Principles, Techniques, Properties, and Values
Tyler Waye says it as good as any when he writes, “Principles… are the underlying premises and rules of function giving rise to any number of techniques. These elements remain consistent, no matter what is happening.” It bears repeating that Principles are agnostic of design.
From there, we can imagine a hierarchy with Principles at the top, Techniques further down, Properties below that, and Values at the bottom.
Techniques can be thought of as the various and unlimited executions of Principles and/or combination of Principles. I think of technique as akin to ‘style.’
Properties are the specific object parameters that are being animated to create the technique. These include (and are not limited to) position, opacity, scale, rotation, anchor point, color, stroke-width, shape, etc.
Values are the actual numeric property values that vary over time to create what we call ‘animation.’
So to land the plane here (and jumping ahead a bit), we could say that a hypothetical UI animation reference is using the Obscuration Principle with a ‘blurred glass’ Technique that affects the Blur and Opacity Properties at a Value of 25px and 70% respectively.
Now we have some tools to work with. And more importantly, these linguistic tools are agnostic of any specific prototyping tool.
The 12 Principles of UX in Motion
Easing and Offset & Delay relate to timing. Parenting relates to object relationship. Transformation, Value Change, Masking, Overlay, and Cloning all relate to object continuity. Parallax relate to temporal hierarchy. Obscuration, Dimensionality and Dolly & Zoom both relate to spatial continuity.
Principle 1: Easing
Object behavior aligns with user expectations when temporal events occur.
All interface objects exhibiting temporal behavior (whether realtime or non-realtime), ease. Easing creates and reinforces the ‘naturalism’ inherent in the seamlessness of user experiences, and creates a sense of continuity when objects behave as users expect them to. Incidentally, Disney refers to this as ‘Slow In and Slow Out.’
The example on the left has linear motion and looks ‘bad.’ The first example up top has eased motion and looks ‘good.’ All three above examples have the exact number of frames and take place over the exact same amount of time. The only difference is in their easing.
As designers concerned with usability, we need to require of ourselves rigor and inquire, aside from aesthetics, which example supports usability more?
The case I am presenting here is that a certain degree of skeuomorphism is inherent in easing. You can imagine an ‘easing gradient’ wherein behaviors that fall outside user expectations result in less usable interactions. In the case of properly eased motion, users experience the motion itself as seamless and largely invisible — which is a good thing in that it is non-distracting. Linear motion is visibly obvious and feels somehow off, unfinished, and jarring, and distracting.
Now I’m going to completely contradict myself here and talk about the example on the right. The motion isn’t seamless. In fact, it has a ‘designed’ feel to it. We notice how the object lands. It feels different, yet it still feels more ‘correct’ than the example with linear motion.
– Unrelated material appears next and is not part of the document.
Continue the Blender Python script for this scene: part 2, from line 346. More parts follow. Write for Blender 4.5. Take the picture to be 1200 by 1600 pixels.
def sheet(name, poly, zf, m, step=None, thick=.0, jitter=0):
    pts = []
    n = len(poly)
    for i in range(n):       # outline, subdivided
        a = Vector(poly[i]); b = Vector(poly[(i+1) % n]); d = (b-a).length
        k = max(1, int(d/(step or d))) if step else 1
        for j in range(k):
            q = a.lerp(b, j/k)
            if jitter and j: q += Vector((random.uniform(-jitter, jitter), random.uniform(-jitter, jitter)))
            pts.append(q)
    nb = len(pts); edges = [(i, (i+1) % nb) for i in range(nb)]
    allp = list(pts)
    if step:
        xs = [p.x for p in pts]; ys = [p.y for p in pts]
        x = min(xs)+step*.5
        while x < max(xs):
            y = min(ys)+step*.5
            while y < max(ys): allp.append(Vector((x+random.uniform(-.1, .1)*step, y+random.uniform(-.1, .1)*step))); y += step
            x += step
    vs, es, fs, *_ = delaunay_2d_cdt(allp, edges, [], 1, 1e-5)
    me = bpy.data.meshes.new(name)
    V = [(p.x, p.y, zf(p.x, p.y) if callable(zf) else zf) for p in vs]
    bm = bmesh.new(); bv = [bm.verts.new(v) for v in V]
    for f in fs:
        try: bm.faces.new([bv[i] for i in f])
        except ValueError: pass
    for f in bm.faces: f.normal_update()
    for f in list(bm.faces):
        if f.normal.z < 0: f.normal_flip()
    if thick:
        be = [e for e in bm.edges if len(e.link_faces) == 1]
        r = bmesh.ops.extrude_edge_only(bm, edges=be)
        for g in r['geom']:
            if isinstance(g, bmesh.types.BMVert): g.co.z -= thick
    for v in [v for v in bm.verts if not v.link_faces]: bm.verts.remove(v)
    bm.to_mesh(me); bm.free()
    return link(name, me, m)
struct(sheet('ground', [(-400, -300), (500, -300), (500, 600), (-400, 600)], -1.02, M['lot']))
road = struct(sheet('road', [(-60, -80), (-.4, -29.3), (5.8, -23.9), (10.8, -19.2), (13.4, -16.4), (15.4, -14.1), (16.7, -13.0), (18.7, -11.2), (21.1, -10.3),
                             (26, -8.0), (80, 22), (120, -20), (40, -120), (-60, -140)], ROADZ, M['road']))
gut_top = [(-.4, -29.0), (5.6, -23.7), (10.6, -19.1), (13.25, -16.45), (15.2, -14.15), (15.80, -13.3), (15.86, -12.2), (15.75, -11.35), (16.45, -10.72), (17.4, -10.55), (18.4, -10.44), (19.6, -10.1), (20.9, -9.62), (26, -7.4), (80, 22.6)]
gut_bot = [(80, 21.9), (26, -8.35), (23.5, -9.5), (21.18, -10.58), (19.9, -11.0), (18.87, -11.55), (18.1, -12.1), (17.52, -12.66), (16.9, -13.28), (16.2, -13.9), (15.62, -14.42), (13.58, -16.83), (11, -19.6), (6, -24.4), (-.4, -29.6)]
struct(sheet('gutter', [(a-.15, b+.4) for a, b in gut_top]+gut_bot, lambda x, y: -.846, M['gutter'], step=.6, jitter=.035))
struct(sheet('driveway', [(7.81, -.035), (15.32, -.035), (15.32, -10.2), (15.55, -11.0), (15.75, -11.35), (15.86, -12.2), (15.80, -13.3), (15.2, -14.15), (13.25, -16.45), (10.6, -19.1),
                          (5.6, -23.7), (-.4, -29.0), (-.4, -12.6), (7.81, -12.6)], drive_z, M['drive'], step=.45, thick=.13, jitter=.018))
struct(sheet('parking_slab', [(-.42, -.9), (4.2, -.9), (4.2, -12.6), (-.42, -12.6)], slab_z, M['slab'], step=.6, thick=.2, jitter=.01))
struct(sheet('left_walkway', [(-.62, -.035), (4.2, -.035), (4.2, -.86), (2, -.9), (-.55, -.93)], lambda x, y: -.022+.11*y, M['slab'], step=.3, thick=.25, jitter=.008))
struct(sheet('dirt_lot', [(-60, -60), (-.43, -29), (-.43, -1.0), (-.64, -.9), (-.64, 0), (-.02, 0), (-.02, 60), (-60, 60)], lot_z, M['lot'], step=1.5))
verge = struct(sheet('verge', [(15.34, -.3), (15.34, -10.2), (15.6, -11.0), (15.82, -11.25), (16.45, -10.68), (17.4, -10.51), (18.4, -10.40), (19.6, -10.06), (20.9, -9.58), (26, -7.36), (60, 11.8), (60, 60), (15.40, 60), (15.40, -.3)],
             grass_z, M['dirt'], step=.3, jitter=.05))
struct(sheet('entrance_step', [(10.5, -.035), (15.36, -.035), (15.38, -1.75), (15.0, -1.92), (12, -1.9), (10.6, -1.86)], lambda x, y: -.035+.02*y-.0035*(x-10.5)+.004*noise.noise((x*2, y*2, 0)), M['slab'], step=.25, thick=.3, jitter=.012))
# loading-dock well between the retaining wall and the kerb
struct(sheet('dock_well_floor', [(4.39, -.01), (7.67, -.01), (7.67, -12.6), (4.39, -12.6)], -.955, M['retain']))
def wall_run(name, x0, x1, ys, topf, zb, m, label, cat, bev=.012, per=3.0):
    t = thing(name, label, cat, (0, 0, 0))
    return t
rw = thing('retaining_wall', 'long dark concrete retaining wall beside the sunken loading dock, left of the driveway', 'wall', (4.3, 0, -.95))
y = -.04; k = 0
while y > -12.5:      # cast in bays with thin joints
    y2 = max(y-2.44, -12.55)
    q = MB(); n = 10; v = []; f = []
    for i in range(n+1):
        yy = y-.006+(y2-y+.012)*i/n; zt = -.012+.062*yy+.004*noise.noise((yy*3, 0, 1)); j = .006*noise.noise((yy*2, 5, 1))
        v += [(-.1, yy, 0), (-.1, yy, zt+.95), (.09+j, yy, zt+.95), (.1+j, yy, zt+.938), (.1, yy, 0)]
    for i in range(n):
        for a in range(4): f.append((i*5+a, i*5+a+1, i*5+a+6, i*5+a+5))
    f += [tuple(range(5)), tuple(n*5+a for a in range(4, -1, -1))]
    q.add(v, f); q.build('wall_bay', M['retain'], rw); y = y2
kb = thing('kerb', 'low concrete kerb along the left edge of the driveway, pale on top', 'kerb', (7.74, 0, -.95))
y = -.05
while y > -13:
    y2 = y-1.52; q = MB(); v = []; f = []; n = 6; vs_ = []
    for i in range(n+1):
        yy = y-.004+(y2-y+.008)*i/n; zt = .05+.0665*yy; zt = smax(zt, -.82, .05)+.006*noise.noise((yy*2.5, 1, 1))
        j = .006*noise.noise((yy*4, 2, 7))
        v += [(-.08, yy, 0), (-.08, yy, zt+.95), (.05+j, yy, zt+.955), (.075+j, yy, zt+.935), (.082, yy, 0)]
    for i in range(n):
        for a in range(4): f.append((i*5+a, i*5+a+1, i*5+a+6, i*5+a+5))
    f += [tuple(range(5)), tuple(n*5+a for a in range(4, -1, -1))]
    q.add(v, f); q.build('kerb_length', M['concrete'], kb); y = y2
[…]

Can you employ easing and still have it not support (or worse case undermine) usability? The answer is yes, and there are several ways. One way is timing. If your timing is too slow (mushy to borrow from Pasquele), or too fast, you can break expectation and distract user attention. Similarly, if your easing is misaligned with the brand or overall experience, this can also negatively impact expectation and seamlessness.
What I want to open you to is a world of opportunity when it comes to eased motion. There are literally an infinite number of ‘easings’ that you as a designer can create and implement in your projects. All of these easings have their own expectation response they trigger in users.
To summarize: when to use easing? Always.